Every line of the listing must be reproduced as it stands. Leave the images behind.

----------

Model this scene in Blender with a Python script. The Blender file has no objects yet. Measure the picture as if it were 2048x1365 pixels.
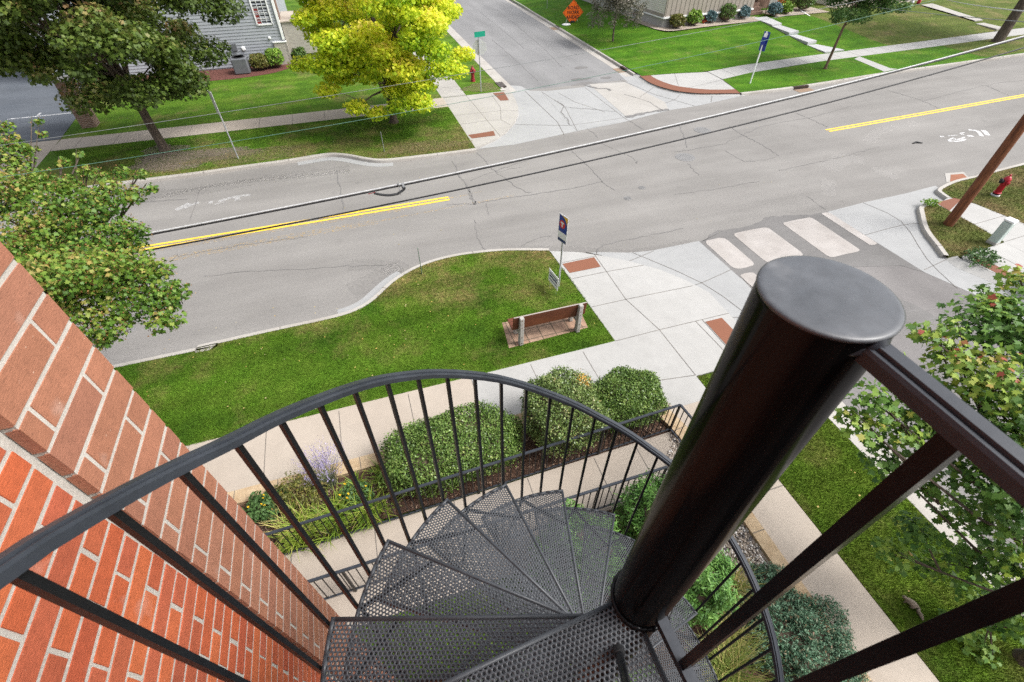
import bpy, bmesh, math, random
import numpy as np
from mathutils import Vector, Matrix
random.seed(7); RNG = np.random.default_rng(11)
PI = math.pi; rad = math.radians
scene = bpy.context.scene
COL = scene.collection

# ---------------------------------------------------------------- camera model
H = 8.6; YAW = rad(18); FPX = 931.0
cs, sn = math.cos(YAW), math.sin(YAW); C45 = 2 ** -.5
def ray(u, v):
    dx = (u - 1024) / FPX; dy = -(v - 682.5) / FPX
    x = dx; y = C45 + dy * C45; z = -C45 + dy * C45
    return Vector((x * cs + y * sn, -x * sn + y * cs, z))
def U(u, v, z=0.0):                       # point of the photo on the level z
    r = ray(u, v); t = (H - z) / -r.z
    return (r.x * t, r.y * t)
def U3(u, v, z=0.0):
    p = U(u, v, z); return Vector((p[0], p[1], z))
def Us(pts, z=0.0): return [U(a, b, z) for a, b in pts]
def atY(u, v, Y):
    r = ray(u, v); t = Y / r.y; return Vector((r.x * t, Y, H + r.z * t))
def atX(u, v, X):
    r = ray(u, v); t = X / r.x; return Vector((X, r.y * t, H + r.z * t))
def topz(base, vtop):                     # height of a post standing at base whose top is seen at row vtop
    yp = base[0] * sn + base[1] * cs
    dy = -(vtop - 682.5) / FPX
    return H - yp * (1 - dy) / (1 + dy)

# ---------------------------------------------------------------- materials
def new_mat(name):
    m = bpy.data.materials.new(name); m.use_nodes = True
    nt = m.node_tree; b = nt.nodes['Principled BSDF']
    return m, nt, b
def nd(nt, t, **kw):
    n = nt.nodes.new(t)
    for k, v in kw.items():
        if hasattr(n, k): setattr(n, k, v)
        else: n.inputs[k].default_value = v
    return n
def coords(nt, mode, scale=(1, 1, 1)):
    mp = nd(nt, 'ShaderNodeMapping'); mp.inputs['Scale'].default_value = scale
    if mode == 'world':
        g = nd(nt, 'ShaderNodeNewGeometry'); nt.links.new(g.outputs['Position'], mp.inputs['Vector'])
    else:
        g = nd(nt, 'ShaderNodeTexCoord'); nt.links.new(g.outputs['Object'], mp.inputs['Vector'])
    return mp.outputs['Vector']
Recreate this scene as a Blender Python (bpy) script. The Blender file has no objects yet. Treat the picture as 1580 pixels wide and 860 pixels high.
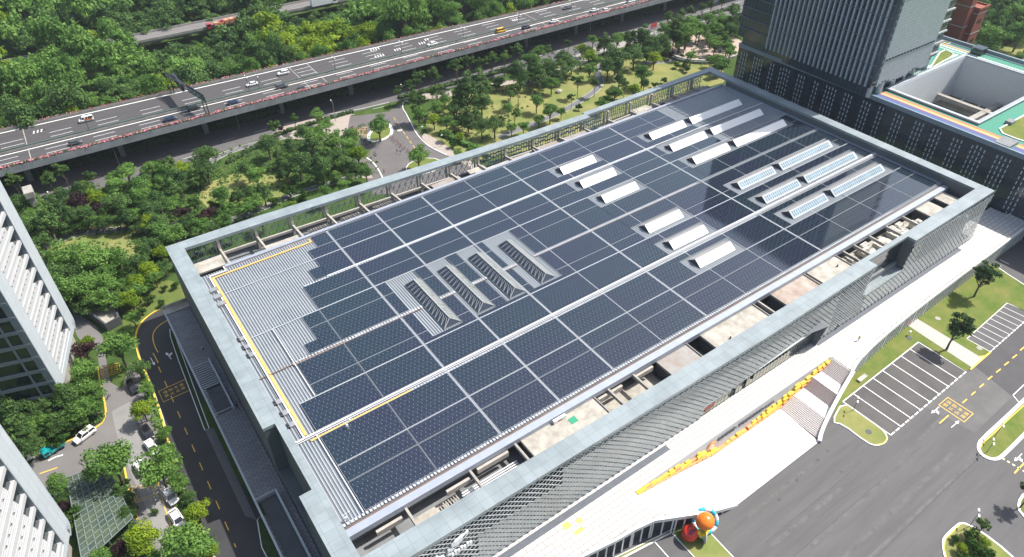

----------

SOLUTION:
Model this scene in Blender with a Python script. The Blender file has no objects yet. Measure the picture as if it were 2048x1365 pixels.
import bpy, bmesh, math, random
import numpy as np
from mathutils import Vector, Matrix
random.seed(7); RNG = np.random.default_rng(11)
PI = math.pi; rad = math.radians
scene = bpy.context.scene
COL = scene.collection

# ---------------------------------------------------------------- camera model
H = 8.6; YAW = rad(18); FPX = 931.0
cs, sn = math.cos(YAW), math.sin(YAW); C45 = 2 ** -.5
def ray(u, v):
    dx = (u - 1024) / FPX; dy = -(v - 682.5) / FPX
    x = dx; y = C45 + dy * C45; z = -C45 + dy * C45
    return Vector((x * cs + y * sn, -x * sn + y * cs, z))
def U(u, v, z=0.0):                       # point of the photo on the level z
    r = ray(u, v); t = (H - z) / -r.z
    return (r.x * t, r.y * t)
def U3(u, v, z=0.0):
    p = U(u, v, z); return Vector((p[0], p[1], z))
def Us(pts, z=0.0): return [U(a, b, z) for a, b in pts]
def atY(u, v, Y):
    r = ray(u, v); t = Y / r.y; return Vector((r.x * t, Y, H + r.z * t))
def atX(u, v, X):
    r = ray(u, v); t = X / r.x; return Vector((X, r.y * t, H + r.z * t))
def topz(base, vtop):                     # height of a post standing at base whose top is seen at row vtop
    yp = base[0] * sn + base[1] * cs
    dy = -(vtop - 682.5) / FPX
    return H - yp * (1 - dy) / (1 + dy)

# ---------------------------------------------------------------- materials
def new_mat(name):
    m = bpy.data.materials.new(name); m.use_nodes = True
    nt = m.node_tree; b = nt.nodes['Principled BSDF']
    return m, nt, b
def nd(nt, t, **kw):
    n = nt.nodes.new(t)
    for k, v in kw.items():
        if hasattr(n, k): setattr(n, k, v)
        else: n.inputs[k].default_value = v
    return n
def coords(nt, mode, scale=(1, 1, 1)):
    mp = nd(nt, 'ShaderNodeMapping'); mp.inputs['Scale'].default_value = scale
    if mode == 'world':
        g = nd(nt, 'ShaderNodeNewGeometry'); nt.links.new(g.outputs['Position'], mp.inputs['Vector'])
    else:
        g = nd(nt, 'ShaderNodeTexCoord'); nt.links.new(g.outputs['Object'], mp.inputs['Vector'])
    return mp.outputs['Vector']
Recreate this scene as a Blender Python (bpy) script. The Blender file has no objects yet. Treat the picture as 1580 pixels wide and 860 pixels high.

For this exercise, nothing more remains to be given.